TODAY'S TOP FIVE: Lord, Do They Love That Sheikh.
Our Long National Nightmare: A Fond Look Back A researcher has discovered that J. Edgar Hoover's FBI kept a dossier on John Kerry during his anti-war days (the researcher discovered this after eleven years of waiting for his FOI request to be processed). Perhaps the ultimate compliment for a Democratic politician: H.R. Haldeman said he acted like a Kennedy, and Dick Nixon himself called Kerry a "phoney."
Ariel Sharon, Wearing the Bad Idea Jeans Apparently, your faithful servant at the MLWL isn't the only one who thinks assassinating Hamas leader Sheik Ahmed Yassin was a bad idea. Israel's intelligence chief, Avi Dichter, also argued against the assassination, saying the costs outweighed the benefits. Sharon went ahead with it anyway: After all, I can't think of any recent examples where the leader of a country has ignored the advice of his intelligence services and made a decision that backfired horribly, can you?
Welcome Home. Don't Call Us 23 active duty personnel in Iraq have committed suicide over the last year, and six soldiers have killed themselves after coming home. The latest was a Green Beret in Colorado, who blew his brains out in front of police officers called to his home during an argument with his wife. The army is supposed to provide seven hours of counseling for every soldier returning from combat, but veterans' groups say even this minimal level of care is being neglected.
The Coalition of the Willing to Vote These Jerks Out of Office First it was Aznar's turn; will it be Koizumi's next? Public opinion in Japan is still split down the middle over the deployment of 350 troops to Iraq, and Koizumi's popularity continues to hover and around 49 percent. However, Koizumi has a lot staked on the war: his spokesman, sounding more confident than anyone in the Bush administration these days, says there's a "strong possibility" we'll still find Saddam's nukes, ocean-liners of anthrax, etc.: "It is impossible that there are none," he says. We should all pay close attention to the upper house elections in July: If Koizumi's party gets punished there, it's a good sign that yet another Bush ally is headed for the scrapheap.
Presenting Our "Day Late, Dollar Short" Special Houston Chronicle reporter Harvey Rice offers a mea culpa that I think is shared by most of the national press corps who covered Iraq and who aren't named Judith Miller: "I was a witness to, and in a sense a participant in, the most concerted, successful attempt by our government to control war coverage in our history." Yes, Harvey. "In a sense" you were a participant - in the same sense that the getaway driver is a participant in a bank robbery.
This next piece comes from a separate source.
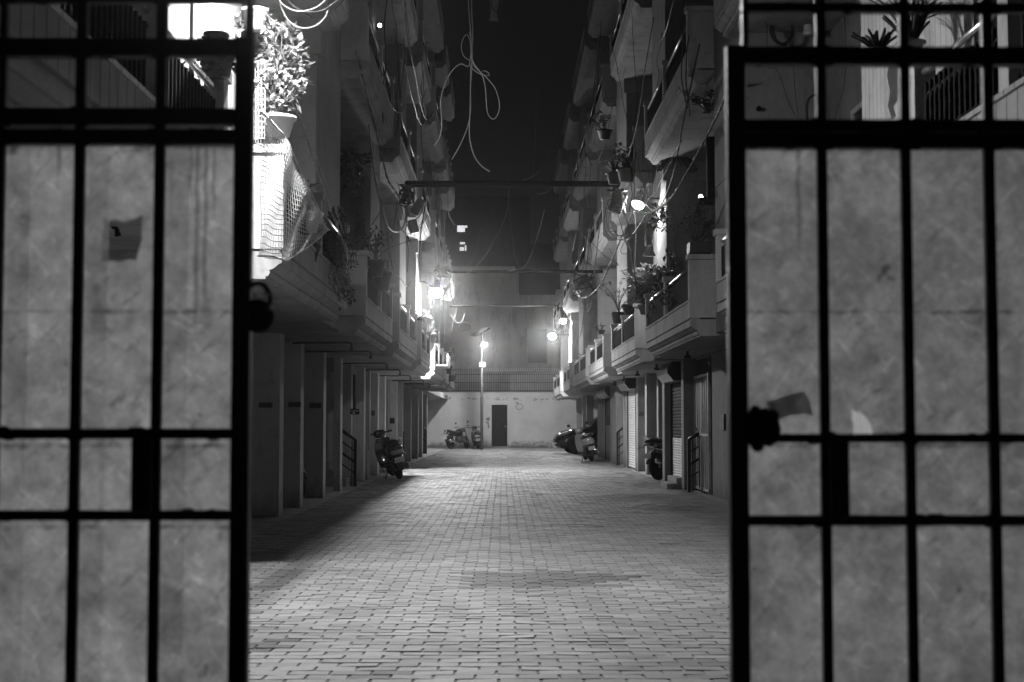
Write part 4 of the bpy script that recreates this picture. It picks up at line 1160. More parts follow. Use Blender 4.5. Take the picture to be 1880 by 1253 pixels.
def car(loc, rz, label):
    t = thing('parked_car', label, 'car', loc, local=True, rot=(0, 0, rz))
    # forward is -x (towards the lane); length 3.9, width 1.7
    def ring(x, hw, zb, zs, zt, wt):
        """half width, sill, shoulder, top, top half width"""
        pts = [(-hw*.93, zb), (-hw, zb+.12), (-hw*1.0, (zb+zs)/2), (-hw*.97, zs), (-wt, zt-.03), (-wt*.8, zt), (wt*.8, zt), (wt, zt-.03), (hw*.97, zs), (hw, (zb+zs)/2), (hw, zb+.12), (hw*.93, zb)]
        return [(x, a, z) for a, z in pts]
    m = MB()
    m.loft([ring(-1.98, .50, .36, .56, .66, .40), ring(-1.93, .70, .26, .66, .76, .58), ring(-1.75, .80, .22, .76, .88, .66), ring(-1.35, .84, .22, .84, .98, .70), ring(-.80, .85, .22, .90, 1.06, .72),
            ring(-.62, .85, .22, .92, 1.10, .72), ring(.0, .85, .22, .94, 1.55, .60), ring(.9, .85, .22, .95, 1.58, .60), ring(1.5, .84, .22, .95, 1.45, .60), ring(1.85, .78, .28, .92, 1.05, .62), ring(1.95, .6, .36, .8, .9, .5)])
    m.build('body', MAT['car_paint'], t)
    for sx, x in ((-1, -1.22), (1, -1.22), (-1, 1.28), (1, 1.28)):
        c = (x, sx*.78, .33)
        m = MB(); m.lathe([(.20, -.09), (.29, -.10), (.33, -.06), (.33, .06), (.29, .10), (.20, .09)], c, 28, 'y'); wo = m.build('wheel', MAT['rubber'], t)
        m = MB(); m.lathe([(.0, -.075), (.21, -.085), (.21, .085), (0, .075)], c, 20, 'y')
        for i in range(7):
            a = 2*pi*i/7; m.tube([Vector(c)+Vector((0, sx*.09, 0)), Vector(c)+Vector((.2*cos(a), sx*.095, .2*sin(a)))], .02, 6)
        m.build('rim', MAT['dark_metal'], wo)
        m = MB(); q = []
        for i in range(11):
            a = pi*i/10; q.append((x+.385*cos(a), sx*.845, .33+.385*sin(a)))
        m.tube(q, .03, 8); m.build('wheel_arch', MAT['black_plastic'], t)
    for sx in (-1, 1):
        m = MB(); m.eloft([(-1.92, sx*.56, .68, .05, .03), (-1.86, sx*.60, .72, .12, .07), (-1.70, sx*.69, .79, .12, .075), (-1.48, sx*.75, .86, .08, .05), (-1.38, sx*.78, .88, .03, .02)], 14, 2.2, 'x')
        m.build('headlight', MAT['lens'], t)
    m = MB(); m.box(-1.985, -1.93, -.42, .42, .44, .60); m.build('grille', MAT['black_plastic'], t, bevel=.02)
    m = MB(); m.eloft([(-2.02, 0, .34, .55, .05), (-1.98, 0, .34, .70, .09), (-1.85, 0, .33, .82, .10), (-1.7, 0, .32, .86, .09)], 16, 4, 'x'); m.build('bumper', MAT['car_paint'], t)
    m = MB(); m.add([(-.60, -.66, 1.10), (-.60, .66, 1.10), (-.02, .57, 1.55), (-.02, -.57, 1.55), (-.64, -.66, 1.13), (-.64, .66, 1.13), (-.05, .57, 1.57), (-.05, -.57, 1.57)], [(0, 1, 2, 3), (7, 6, 5, 4), (0, 4, 5, 1), (1, 5, 6, 2), (2, 6, 7, 3), (3, 7, 4, 0)])
    m.build('windscreen', MAT['glass_dark'], t)
    for sx in (-1, 1):
        m = MB(); y = sx*.80
        m.add([(-.45, y, 1.0), (1.45, y, 1.02), (1.3, sx*.63, 1.46), (.02, sx*.625, 1.5), (-.45, y+sx*.02, 1.0), (1.45, y+sx*.02, 1.02), (1.3, sx*.65, 1.46), (.02, sx*.645, 1.5)], [(0, 1, 2, 3), (7, 6, 5, 4), (0, 4, 5, 1), (1, 5, 6, 2), (2, 6, 7, 3), (3, 7, 4, 0)])
        m.build('side_window', MAT['glass_dark'], t)
        m = MB(); m.sphere((-.35, sx*.98, 1.02), .1, 10, (.6, 1, .7)); m.tube([(-.38, sx*.83, .98), (-.35, sx*.95, 1.0)], .02, 6); m.build('mirror', MAT['car_paint'], t)
    m = MB(); m.box(-2.03, -2.022, -.25, .25, .30, .41); m.build('number_plate', MAT['plate_white'], t)
    return t
car((4.05, 56.6, .006), radians(4), 'dark car nosing out from under the right blocks')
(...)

Rice nonetheless paints this pictures of the yahoo who stage-managed this operation for the Right: "The entire anti-information campaign was run by a Texan named Jim Wilkinson, a Republican political operative who once worked for former U.S. Rep. Dick Armey. Wilkinson, now communications deputy for National Security Adviser Condoleezza Rice, was one of a score of Republican operatives who descended on Florida during the balloting recount in the 2000 presidential campaign. Wilkinson also helped sell the impression that Al Gore claimed to have 'invented the Internet.' Despite his penchant for desert camouflage uniforms and military jargon, Wilkinson, a civilian, was essentially a political commissar who controlled information about the war as if he were running an election campaign." Why is the first mention of all this hitting the papers one year after the war started?